Friday, June 10, 2011

Torso (1973)

Make Room For Giallo!

Whether you like the film or not, Sergio Martino's 1973 giallo, Torso, is a landmark film in the horror genre. A year before Black Christmas was released, this erotic Italian horror film (aren't they all erotic, though?) utilized the first-person, masked killer motif which some claim to have been the inspiration for Halloween as well. While I may not fully agree with these assumptions, it's hard to ignore Torso's impact on the genre, with enough suspense, gore, and T&A to have definitely turned the heads of many then-future directors.
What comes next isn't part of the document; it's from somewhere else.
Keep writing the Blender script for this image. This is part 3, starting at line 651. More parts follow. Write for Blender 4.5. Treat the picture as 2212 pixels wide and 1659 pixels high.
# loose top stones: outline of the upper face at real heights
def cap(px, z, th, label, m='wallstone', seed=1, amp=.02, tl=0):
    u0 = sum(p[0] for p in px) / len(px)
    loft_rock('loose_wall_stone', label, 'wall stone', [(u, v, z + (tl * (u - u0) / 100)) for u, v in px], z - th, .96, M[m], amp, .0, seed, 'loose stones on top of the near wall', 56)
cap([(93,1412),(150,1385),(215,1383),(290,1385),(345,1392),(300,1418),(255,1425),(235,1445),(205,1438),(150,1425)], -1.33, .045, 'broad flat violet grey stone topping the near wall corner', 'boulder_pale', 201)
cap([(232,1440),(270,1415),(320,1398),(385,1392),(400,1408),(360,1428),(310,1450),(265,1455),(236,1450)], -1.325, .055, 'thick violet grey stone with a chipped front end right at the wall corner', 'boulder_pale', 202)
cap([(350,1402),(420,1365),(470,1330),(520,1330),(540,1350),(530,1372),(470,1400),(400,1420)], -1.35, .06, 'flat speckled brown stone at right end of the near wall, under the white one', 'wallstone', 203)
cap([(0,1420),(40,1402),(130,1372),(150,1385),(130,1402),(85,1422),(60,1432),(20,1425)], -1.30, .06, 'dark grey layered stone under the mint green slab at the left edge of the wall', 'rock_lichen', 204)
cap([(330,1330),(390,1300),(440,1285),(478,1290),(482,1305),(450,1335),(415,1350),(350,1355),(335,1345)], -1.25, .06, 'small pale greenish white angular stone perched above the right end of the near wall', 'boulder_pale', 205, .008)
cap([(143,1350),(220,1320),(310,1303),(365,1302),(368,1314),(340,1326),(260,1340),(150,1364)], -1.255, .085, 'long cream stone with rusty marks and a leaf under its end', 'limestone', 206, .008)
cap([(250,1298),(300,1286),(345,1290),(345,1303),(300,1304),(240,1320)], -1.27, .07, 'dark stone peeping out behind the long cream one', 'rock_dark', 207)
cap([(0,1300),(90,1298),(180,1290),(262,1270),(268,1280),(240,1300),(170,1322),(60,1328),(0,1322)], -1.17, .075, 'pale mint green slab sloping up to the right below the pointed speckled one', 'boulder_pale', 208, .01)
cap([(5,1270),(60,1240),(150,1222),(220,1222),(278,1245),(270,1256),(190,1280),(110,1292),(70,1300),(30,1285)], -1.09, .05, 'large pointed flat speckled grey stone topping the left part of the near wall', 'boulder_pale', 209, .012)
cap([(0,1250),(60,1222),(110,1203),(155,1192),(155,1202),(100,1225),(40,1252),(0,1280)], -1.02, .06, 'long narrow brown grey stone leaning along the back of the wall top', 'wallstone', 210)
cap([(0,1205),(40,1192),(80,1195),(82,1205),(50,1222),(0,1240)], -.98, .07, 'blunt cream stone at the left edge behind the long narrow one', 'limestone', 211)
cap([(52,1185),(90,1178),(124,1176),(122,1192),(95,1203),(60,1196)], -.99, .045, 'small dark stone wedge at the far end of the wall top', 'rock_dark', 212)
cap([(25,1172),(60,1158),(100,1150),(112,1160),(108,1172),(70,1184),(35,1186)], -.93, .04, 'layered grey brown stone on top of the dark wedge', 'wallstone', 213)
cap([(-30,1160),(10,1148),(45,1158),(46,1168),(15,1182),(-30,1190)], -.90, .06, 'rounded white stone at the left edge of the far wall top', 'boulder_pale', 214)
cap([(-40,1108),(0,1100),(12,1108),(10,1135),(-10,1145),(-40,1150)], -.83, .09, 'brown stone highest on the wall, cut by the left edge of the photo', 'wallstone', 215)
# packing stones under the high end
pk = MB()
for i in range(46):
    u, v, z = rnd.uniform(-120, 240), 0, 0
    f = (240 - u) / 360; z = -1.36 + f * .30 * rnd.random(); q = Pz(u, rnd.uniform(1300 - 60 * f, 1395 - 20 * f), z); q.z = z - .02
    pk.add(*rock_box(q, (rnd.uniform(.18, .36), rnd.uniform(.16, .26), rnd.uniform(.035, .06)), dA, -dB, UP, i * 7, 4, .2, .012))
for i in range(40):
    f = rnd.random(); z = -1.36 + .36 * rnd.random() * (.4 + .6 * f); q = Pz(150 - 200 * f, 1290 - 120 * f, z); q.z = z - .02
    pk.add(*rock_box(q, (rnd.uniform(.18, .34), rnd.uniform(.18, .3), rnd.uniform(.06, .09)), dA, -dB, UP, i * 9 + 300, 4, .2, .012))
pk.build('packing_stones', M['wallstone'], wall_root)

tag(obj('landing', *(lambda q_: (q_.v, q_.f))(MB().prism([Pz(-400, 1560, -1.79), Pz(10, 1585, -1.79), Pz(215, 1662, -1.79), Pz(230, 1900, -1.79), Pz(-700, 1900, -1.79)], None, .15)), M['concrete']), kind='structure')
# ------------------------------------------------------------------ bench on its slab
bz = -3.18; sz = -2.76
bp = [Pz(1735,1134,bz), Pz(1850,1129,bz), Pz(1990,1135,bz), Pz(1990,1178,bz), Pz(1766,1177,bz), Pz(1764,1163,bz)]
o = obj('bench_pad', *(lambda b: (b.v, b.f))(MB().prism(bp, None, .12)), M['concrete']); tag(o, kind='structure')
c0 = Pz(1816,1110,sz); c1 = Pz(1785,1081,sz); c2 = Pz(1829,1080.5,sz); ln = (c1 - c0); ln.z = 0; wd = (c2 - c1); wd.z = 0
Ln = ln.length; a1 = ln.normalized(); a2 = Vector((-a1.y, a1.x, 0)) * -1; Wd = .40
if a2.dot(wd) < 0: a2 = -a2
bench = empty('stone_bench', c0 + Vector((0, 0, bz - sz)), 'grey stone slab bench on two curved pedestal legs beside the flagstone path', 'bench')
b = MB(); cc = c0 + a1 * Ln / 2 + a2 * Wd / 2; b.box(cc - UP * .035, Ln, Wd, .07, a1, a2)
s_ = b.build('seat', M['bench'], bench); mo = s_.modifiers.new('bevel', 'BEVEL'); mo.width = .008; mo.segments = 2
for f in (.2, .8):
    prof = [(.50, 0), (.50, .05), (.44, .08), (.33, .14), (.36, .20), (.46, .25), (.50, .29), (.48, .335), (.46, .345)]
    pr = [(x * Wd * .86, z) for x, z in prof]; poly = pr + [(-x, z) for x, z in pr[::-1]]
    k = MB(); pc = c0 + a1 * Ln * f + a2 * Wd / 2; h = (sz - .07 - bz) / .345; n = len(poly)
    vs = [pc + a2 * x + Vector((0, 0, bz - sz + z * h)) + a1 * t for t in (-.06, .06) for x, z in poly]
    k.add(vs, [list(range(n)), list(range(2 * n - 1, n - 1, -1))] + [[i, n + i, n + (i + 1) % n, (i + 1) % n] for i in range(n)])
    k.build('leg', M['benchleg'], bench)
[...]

The film follows a group of sexy college coeds who are living amongst a vicious killer. With students dropping like flies, the police inform the college of the murderer on the loose, only offering up one clue: a red and black scarf that was used to strangle the victim. When one of the girls receives a threatening phone call from the killer, who believes she knows his true identity, she and her friends decide to get out of town and stay in a remote countryside villa owned by her uncle (always a good idea, right?). Unfortunately for our busty vixens, the killer has common sense and follows them up to their hideaway where cat-and-mouse antics ensue until the true murderer is revealed in a tense finale.

So while Torso sees a common plot amongst its genre, does its forerunner status work? To an extent, yes. The film is chock full of red herrings, nearly to the point of frustration. Everyone has their lustful eyes on the girls, with menacing and stoic expressions that lead you to believe anyone can be the killer. On an interesting note, none of the actors in the film were told the identity of the killer until they neared the end of production, a cue films like Scream have taken to prevent leaks spoiling the film before it's released to theaters. While you do find out who the killer is, their motive is very weak and uninspired, which may leave you disappointed or less than awe-struck.

I can only assume that the film is called Torso (aside from the fact that a couple of bodies are knifed and sawed through the chest) due to its gratuity display of tits at every corner. Believe me, I'm not complaining, so if you like a bit of T&A in your films, this is definitely one for the books. Every character but one shows off the goods, and the film teeters (titters?) on the edge of full frontal nudity so many times, that you may pull your hair out in frustration. There's also a mild lesbian scene between two characters that is motherfucking goddamn interrupted by the killer as are most scenes in the film involving nudity or sex.

The violence is what you would expect from an early 70s horror film, with blade penetration and eye gouges performed on discolored paper mache body substitutes as well as thick, red paint-colored blood flowing at the bit. Aside from knifings and strangulations, there are some subtle dismemberment scenes that were probably the cause for the film's banning in many countries, but compared to today's constant lust for gore, it's very tame.

The highlight of the film is its suspenseful third act, which finds the sole survivor stuck in the house with the killer who isn't aware of her presence. While the killer comes in and out to hack up the remains of his victims, our protagonist does what she can to stay quiet but still alert others for help or escape her room, utilizing the "push the key out of the lock onto newspaper and slide it under the door" technique that I was already yelling at her to do. Unfortunately for her, it doesn't go as planned, but the result is pretty fucking hilarious, though I'm sure it was unintentional at the time.

With typical giallo suspense, red herrings out the wazoo, constant nudity, and some fun gore for its time, Torso deserves a round of applause by fans of the slasher genre. Without it, we may have missed out on a handful of our favorite horror films, or perhaps they would've been a tad uninspired, but Torso definitely has its roots firmly planted as the inspiration for many of our favorite slashers. Because of that, I suggest any horror fan who hasn't seen it to check it out and see if it lives up to the fan favorite films it inspired. It's the least you could do.